In Re Sawyer
Headline: Court reverses one-year suspension of a defense lawyer for public criticism of an ongoing Smith Act trial, ruling the evidence did not support a finding that she attacked the trial judge’s integrity.
Holding: The Court reversed the Territory’s one-year suspension because the record did not support the finding that the lawyer’s Honokaa speech impugned the presiding judge’s integrity and thus could not justify discipline.
- Reverses suspension and restores the lawyer’s license where findings lack evidentiary support.
- Requires courts to check factual support before upholding attorney discipline for public criticism.

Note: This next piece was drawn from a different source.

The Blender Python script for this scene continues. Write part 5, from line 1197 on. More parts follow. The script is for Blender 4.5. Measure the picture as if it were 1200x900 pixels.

- Leaves unresolved when lawyer speech about pending trials is constitutionally protected.
Summary
Background
A Honolulu defense lawyer who represented defendants in a Smith Act conspiracy trial spoke at a public meeting on another island and later interviewed a juror. The Territorial Supreme Court found her speech and the interviews amounted to gross professional misconduct and suspended her law license for one year. The Ninth Circuit affirmed, and the case reached the Supreme Court.
Reasoning
The Court limited review to whether the record supported the finding that the lawyer’s speech impugned the trial judge’s integrity. Relying primarily on a reporter’s expanded notes and other testimony, the majority concluded the speech criticized Smith Act prosecutions and prosecutorial methods, not the judge personally. Because the evidence did not reasonably support the specific finding against the judge, the Court reversed the suspension. The Court declined to resolve broader constitutional free-speech questions about lawyers’ out-of-court remarks or to decide whether the speech obstructed the trial. Separate concurring opinions emphasized professional ethical limits; dissenters argued the full record and context supported discipline.
Real world impact
The decision restores the lawyer’s ability to practice by reversing the suspension on factual insufficiency grounds. It signals that courts reviewing attorney discipline must ensure the evidence actually supports findings of personal attacks on judges. The ruling does not settle when or how criticism of pending trials may be constitutionally protected, so disputes over lawyer speech and juror contacts can reappear in later cases.
Dissents or concurrances
Dissenting Justices would have upheld the suspension, stressing the speech’s context, its likely effect on the trial’s fairness, and the impropriety of a lawyer publicly attacking a judge during pending proceedings; other Justices concurred only in the limited reversal.